Under Bretton Woods, the whole world needed dollars like it once needed gold. Valéry Giscard d’Estaing, former president of France and onetime finance minister to Charles de Gaulle, called the post-Bretton Woods arrangement America’s “exorbitant privilege.” This privilege, he understood, would grant America economic power and prestige beyond what she actually deserved. For a few pennies the US Treasury could produce a $100 bill, but the rest of the world would have to exchange real goods and services for it.

What he could not have imagined, perhaps, is the military, geopolitical, and cultural power that would accrue to the US over the next half century. Under the unholy trinity of the Federal Reserve Bank, US Treasury, and US Congress, the American state rose to become the biggest and most powerful government in the history of humanity. No amount of fiscal profligacy is allowed to dampen the market for US Treasury debt, even as the spendthrift Congress ought to be treated like any banana republic and charged junk bond rates for high-risk investors.

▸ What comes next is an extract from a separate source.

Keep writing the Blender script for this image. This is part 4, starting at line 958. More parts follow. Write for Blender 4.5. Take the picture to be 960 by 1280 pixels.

What does it mean for the US dollar to be the world’s reserve currency? It means a privileged position for America in the world, and an unearned level of economic and material well-being. It puts other central banks in the uncomfortable position of holding vast US dollar reserves, and thus suffering if the dollar crashes-- even as their respective governments and people understand how damaging US dollar privilege is to them both economically and geopolitically.  It means having the full force of the US military and nuclear arsenal acting as a backstop to that privilege. And it means a form of de facto monetary interventionism around the world.